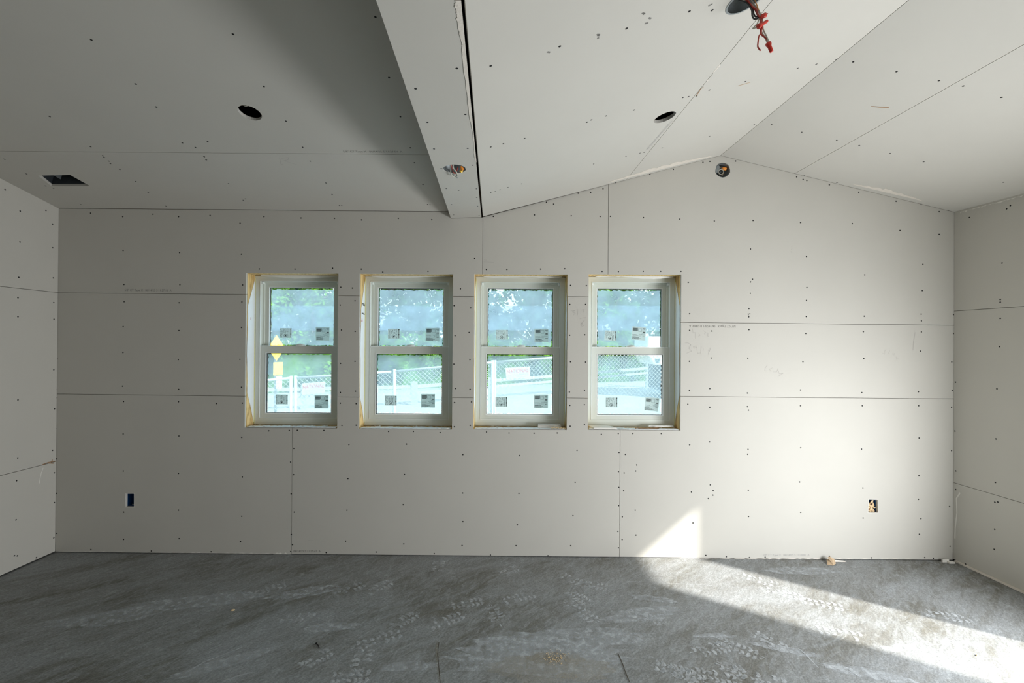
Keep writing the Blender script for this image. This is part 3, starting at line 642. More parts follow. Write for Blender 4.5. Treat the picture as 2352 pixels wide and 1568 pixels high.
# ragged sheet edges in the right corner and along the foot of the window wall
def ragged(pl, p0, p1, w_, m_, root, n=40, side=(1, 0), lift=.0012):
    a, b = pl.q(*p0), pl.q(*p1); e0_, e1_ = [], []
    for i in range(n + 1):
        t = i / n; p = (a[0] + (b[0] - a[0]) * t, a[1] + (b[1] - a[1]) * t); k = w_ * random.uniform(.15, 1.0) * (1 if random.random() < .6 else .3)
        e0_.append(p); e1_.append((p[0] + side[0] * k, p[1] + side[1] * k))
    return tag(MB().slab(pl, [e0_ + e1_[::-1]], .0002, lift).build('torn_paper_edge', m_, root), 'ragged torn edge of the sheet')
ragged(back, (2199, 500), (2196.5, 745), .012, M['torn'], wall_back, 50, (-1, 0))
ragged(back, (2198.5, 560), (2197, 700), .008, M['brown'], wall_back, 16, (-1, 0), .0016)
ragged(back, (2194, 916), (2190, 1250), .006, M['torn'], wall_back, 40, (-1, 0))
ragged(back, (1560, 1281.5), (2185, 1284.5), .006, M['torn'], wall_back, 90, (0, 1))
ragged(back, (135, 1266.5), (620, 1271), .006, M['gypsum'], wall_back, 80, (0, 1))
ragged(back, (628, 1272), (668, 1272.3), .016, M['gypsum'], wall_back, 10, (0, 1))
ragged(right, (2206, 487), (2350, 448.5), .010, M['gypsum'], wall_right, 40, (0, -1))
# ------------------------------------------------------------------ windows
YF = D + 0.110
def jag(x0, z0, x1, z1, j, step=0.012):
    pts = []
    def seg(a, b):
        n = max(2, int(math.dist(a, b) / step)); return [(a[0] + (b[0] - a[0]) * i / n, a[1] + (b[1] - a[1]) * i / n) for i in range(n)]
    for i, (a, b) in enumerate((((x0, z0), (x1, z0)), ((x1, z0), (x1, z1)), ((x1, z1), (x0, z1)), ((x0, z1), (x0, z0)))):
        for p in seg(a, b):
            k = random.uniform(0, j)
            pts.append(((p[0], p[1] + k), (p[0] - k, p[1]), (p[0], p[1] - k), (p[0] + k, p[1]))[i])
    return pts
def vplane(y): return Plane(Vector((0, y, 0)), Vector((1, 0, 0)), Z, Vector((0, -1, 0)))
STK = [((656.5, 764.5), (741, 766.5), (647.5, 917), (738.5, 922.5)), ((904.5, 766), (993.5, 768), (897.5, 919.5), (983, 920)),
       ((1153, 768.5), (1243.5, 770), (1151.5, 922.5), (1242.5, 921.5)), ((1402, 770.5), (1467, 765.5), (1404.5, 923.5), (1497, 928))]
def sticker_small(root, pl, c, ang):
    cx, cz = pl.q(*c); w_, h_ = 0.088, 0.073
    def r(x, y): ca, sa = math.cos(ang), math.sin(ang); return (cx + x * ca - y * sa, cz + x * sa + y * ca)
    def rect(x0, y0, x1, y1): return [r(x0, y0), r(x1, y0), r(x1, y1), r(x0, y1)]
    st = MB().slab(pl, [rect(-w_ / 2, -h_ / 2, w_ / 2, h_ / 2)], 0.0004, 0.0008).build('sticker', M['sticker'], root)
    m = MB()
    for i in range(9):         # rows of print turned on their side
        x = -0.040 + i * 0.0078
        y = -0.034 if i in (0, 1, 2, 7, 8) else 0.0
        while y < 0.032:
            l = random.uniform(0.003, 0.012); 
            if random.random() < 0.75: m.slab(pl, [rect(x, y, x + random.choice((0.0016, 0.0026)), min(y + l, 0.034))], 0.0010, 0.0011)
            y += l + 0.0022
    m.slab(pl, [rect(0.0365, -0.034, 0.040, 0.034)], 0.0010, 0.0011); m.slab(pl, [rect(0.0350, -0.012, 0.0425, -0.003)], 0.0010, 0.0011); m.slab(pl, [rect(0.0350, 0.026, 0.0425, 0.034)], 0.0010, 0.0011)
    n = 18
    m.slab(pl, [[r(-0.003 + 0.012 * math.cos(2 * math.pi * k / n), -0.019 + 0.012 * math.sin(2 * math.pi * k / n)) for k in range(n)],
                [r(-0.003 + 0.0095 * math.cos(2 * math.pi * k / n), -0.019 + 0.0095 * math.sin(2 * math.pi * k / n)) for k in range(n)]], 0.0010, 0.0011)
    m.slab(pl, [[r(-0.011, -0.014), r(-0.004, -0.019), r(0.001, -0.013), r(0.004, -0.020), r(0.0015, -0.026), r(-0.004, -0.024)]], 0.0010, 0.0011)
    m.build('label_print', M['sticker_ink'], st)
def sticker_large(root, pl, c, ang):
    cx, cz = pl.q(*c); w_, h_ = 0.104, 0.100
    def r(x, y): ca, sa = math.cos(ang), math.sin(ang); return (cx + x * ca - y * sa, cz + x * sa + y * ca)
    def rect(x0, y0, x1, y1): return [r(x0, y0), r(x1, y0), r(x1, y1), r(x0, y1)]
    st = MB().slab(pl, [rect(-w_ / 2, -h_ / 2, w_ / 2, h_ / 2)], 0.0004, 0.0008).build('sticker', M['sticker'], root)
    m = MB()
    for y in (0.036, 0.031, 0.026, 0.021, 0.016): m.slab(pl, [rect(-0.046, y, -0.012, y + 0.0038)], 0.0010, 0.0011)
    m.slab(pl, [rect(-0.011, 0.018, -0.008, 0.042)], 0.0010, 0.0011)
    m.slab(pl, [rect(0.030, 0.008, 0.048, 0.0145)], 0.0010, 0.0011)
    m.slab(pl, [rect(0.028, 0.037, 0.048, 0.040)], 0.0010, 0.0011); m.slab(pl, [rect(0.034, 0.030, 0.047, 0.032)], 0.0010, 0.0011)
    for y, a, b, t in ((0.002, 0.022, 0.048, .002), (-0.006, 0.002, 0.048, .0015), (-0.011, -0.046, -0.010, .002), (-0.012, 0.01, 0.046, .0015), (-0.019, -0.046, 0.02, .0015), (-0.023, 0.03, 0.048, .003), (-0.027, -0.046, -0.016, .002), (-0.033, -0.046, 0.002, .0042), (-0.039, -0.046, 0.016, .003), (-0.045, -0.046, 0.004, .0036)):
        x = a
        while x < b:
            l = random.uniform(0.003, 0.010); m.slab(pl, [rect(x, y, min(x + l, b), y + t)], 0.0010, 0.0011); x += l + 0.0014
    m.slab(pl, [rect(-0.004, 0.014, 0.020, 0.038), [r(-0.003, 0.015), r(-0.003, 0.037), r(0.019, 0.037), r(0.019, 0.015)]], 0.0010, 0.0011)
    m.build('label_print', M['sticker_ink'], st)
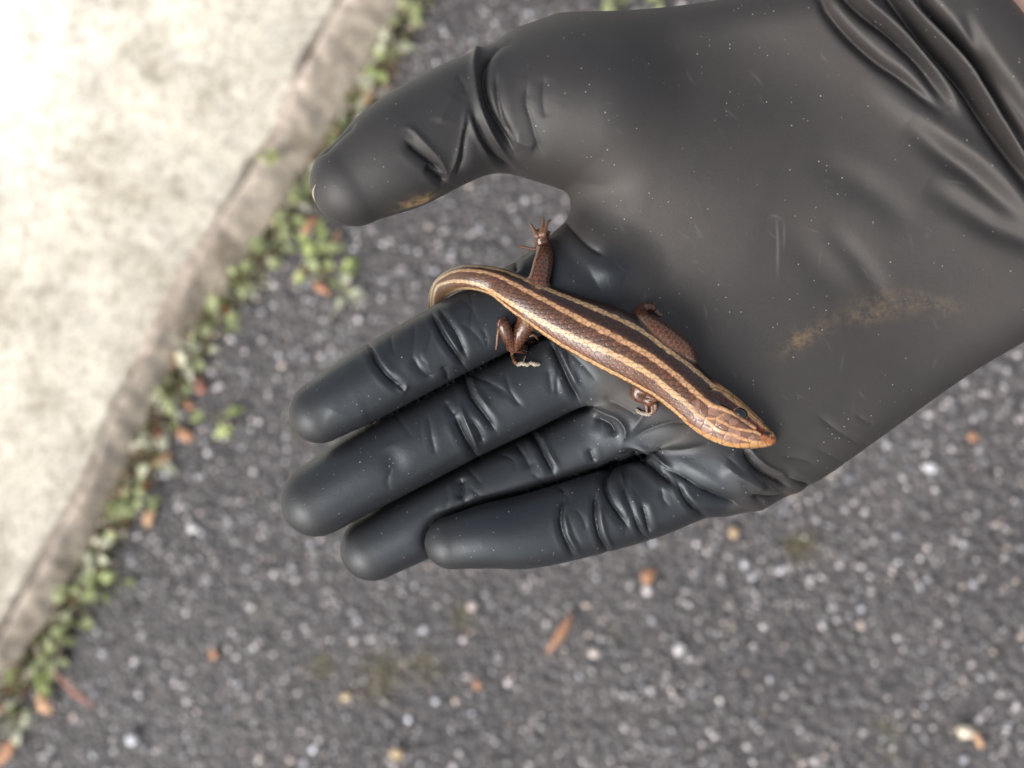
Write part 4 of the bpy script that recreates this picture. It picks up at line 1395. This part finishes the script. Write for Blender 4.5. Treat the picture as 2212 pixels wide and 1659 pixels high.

--- STATED TASK ---
Restate each line of the records exactly; pictures do not belong in the copy.

--- ANSWER TO THE PROBLEM ---
Keep writing the Blender script for this image. This is part 3, starting at line 642. More parts follow. Write for Blender 4.5. Treat the picture as 2352 pixels wide and 1568 pixels high.
# ragged sheet edges in the right corner and along the foot of the window wall
def ragged(pl, p0, p1, w_, m_, root, n=40, side=(1, 0), lift=.0012):
    a, b = pl.q(*p0), pl.q(*p1); e0_, e1_ = [], []
    for i in range(n + 1):
        t = i / n; p = (a[0] + (b[0] - a[0]) * t, a[1] + (b[1] - a[1]) * t); k = w_ * random.uniform(.15, 1.0) * (1 if random.random() < .6 else .3)
        e0_.append(p); e1_.append((p[0] + side[0] * k, p[1] + side[1] * k))
    return tag(MB().slab(pl, [e0_ + e1_[::-1]], .0002, lift).build('torn_paper_edge', m_, root), 'ragged torn edge of the sheet')
ragged(back, (2199, 500), (2196.5, 745), .012, M['torn'], wall_back, 50, (-1, 0))
ragged(back, (2198.5, 560), (2197, 700), .008, M['brown'], wall_back, 16, (-1, 0), .0016)
ragged(back, (2194, 916), (2190, 1250), .006, M['torn'], wall_back, 40, (-1, 0))
ragged(back, (1560, 1281.5), (2185, 1284.5), .006, M['torn'], wall_back, 90, (0, 1))
ragged(back, (135, 1266.5), (620, 1271), .006, M['gypsum'], wall_back, 80, (0, 1))
ragged(back, (628, 1272), (668, 1272.3), .016, M['gypsum'], wall_back, 10, (0, 1))
ragged(right, (2206, 487), (2350, 448.5), .010, M['gypsum'], wall_right, 40, (0, -1))
# ------------------------------------------------------------------ windows
YF = D + 0.110
def jag(x0, z0, x1, z1, j, step=0.012):
    pts = []
    def seg(a, b):
        n = max(2, int(math.dist(a, b) / step)); return [(a[0] + (b[0] - a[0]) * i / n, a[1] + (b[1] - a[1]) * i / n) for i in range(n)]
    for i, (a, b) in enumerate((((x0, z0), (x1, z0)), ((x1, z0), (x1, z1)), ((x1, z1), (x0, z1)), ((x0, z1), (x0, z0)))):
        for p in seg(a, b):
            k = random.uniform(0, j)
            pts.append(((p[0], p[1] + k), (p[0] - k, p[1]), (p[0], p[1] - k), (p[0] + k, p[1]))[i])
    return pts
def vplane(y): return Plane(Vector((0, y, 0)), Vector((1, 0, 0)), Z, Vector((0, -1, 0)))
STK = [((656.5, 764.5), (741, 766.5), (647.5, 917), (738.5, 922.5)), ((904.5, 766), (993.5, 768), (897.5, 919.5), (983, 920)),
       ((1153, 768.5), (1243.5, 770), (1151.5, 922.5), (1242.5, 921.5)), ((1402, 770.5), (1467, 765.5), (1404.5, 923.5), (1497, 928))]
def sticker_small(root, pl, c, ang):
    cx, cz = pl.q(*c); w_, h_ = 0.088, 0.073
    def r(x, y): ca, sa = math.cos(ang), math.sin(ang); return (cx + x * ca - y * sa, cz + x * sa + y * ca)
    def rect(x0, y0, x1, y1): return [r(x0, y0), r(x1, y0), r(x1, y1), r(x0, y1)]
    st = MB().slab(pl, [rect(-w_ / 2, -h_ / 2, w_ / 2, h_ / 2)], 0.0004, 0.0008).build('sticker', M['sticker'], root)
    m = MB()
    for i in range(9):         # rows of print turned on their side
        x = -0.040 + i * 0.0078
        y = -0.034 if i in (0, 1, 2, 7, 8) else 0.0
        while y < 0.032:
            l = random.uniform(0.003, 0.012); 
            if random.random() < 0.75: m.slab(pl, [rect(x, y, x + random.choice((0.0016, 0.0026)), min(y + l, 0.034))], 0.0010, 0.0011)
            y += l + 0.0022
    m.slab(pl, [rect(0.0365, -0.034, 0.040, 0.034)], 0.0010, 0.0011); m.slab(pl, [rect(0.0350, -0.012, 0.0425, -0.003)], 0.0010, 0.0011); m.slab(pl, [rect(0.0350, 0.026, 0.0425, 0.034)], 0.0010, 0.0011)
    n = 18
    m.slab(pl, [[r(-0.003 + 0.012 * math.cos(2 * math.pi * k / n), -0.019 + 0.012 * math.sin(2 * math.pi * k / n)) for k in range(n)],
                [r(-0.003 + 0.0095 * math.cos(2 * math.pi * k / n), -0.019 + 0.0095 * math.sin(2 * math.pi * k / n)) for k in range(n)]], 0.0010, 0.0011)
    m.slab(pl, [[r(-0.011, -0.014), r(-0.004, -0.019), r(0.001, -0.013), r(0.004, -0.020), r(0.0015, -0.026), r(-0.004, -0.024)]], 0.0010, 0.0011)
    m.build('label_print', M['sticker_ink'], st)
def sticker_large(root, pl, c, ang):
    cx, cz = pl.q(*c); w_, h_ = 0.104, 0.100
    def r(x, y): ca, sa = math.cos(ang), math.sin(ang); return (cx + x * ca - y * sa, cz + x * sa + y * ca)
    def rect(x0, y0, x1, y1): return [r(x0, y0), r(x1, y0), r(x1, y1), r(x0, y1)]
    st = MB().slab(pl, [rect(-w_ / 2, -h_ / 2, w_ / 2, h_ / 2)], 0.0004, 0.0008).build('sticker', M['sticker'], root)
    m = MB()
    for y in (0.036, 0.031, 0.026, 0.021, 0.016): m.slab(pl, [rect(-0.046, y, -0.012, y + 0.0038)], 0.0010, 0.0011)
    m.slab(pl, [rect(-0.011, 0.018, -0.008, 0.042)], 0.0010, 0.0011)
    m.slab(pl, [rect(0.030, 0.008, 0.048, 0.0145)], 0.0010, 0.0011)
    m.slab(pl, [rect(0.028, 0.037, 0.048, 0.040)], 0.0010, 0.0011); m.slab(pl, [rect(0.034, 0.030, 0.047, 0.032)], 0.0010, 0.0011)
    for y, a, b, t in ((0.002, 0.022, 0.048, .002), (-0.006, 0.002, 0.048, .0015), (-0.011, -0.046, -0.010, .002), (-0.012, 0.01, 0.046, .0015), (-0.019, -0.046, 0.02, .0015), (-0.023, 0.03, 0.048, .003), (-0.027, -0.046, -0.016, .002), (-0.033, -0.046, 0.002, .0042), (-0.039, -0.046, 0.016, .003), (-0.045, -0.046, 0.004, .0036)):
        x = a
        while x < b:
            l = random.uniform(0.003, 0.010); m.slab(pl, [rect(x, y, min(x + l, b), y + t)], 0.0010, 0.0011); x += l + 0.0014
    m.slab(pl, [rect(-0.004, 0.014, 0.020, 0.038), [r(-0.003, 0.015), r(-0.003, 0.037), r(0.019, 0.037), r(0.019, 0.015)]], 0.0010, 0.0011)
    m.build('label_print', M['sticker_ink'], st)
Write part 4 of the bpy script that recreates this picture. It picks up at line 1395. This part finishes the script. Write for Blender 4.5. Treat the picture as 2212 pixels wide and 1659 pixels high.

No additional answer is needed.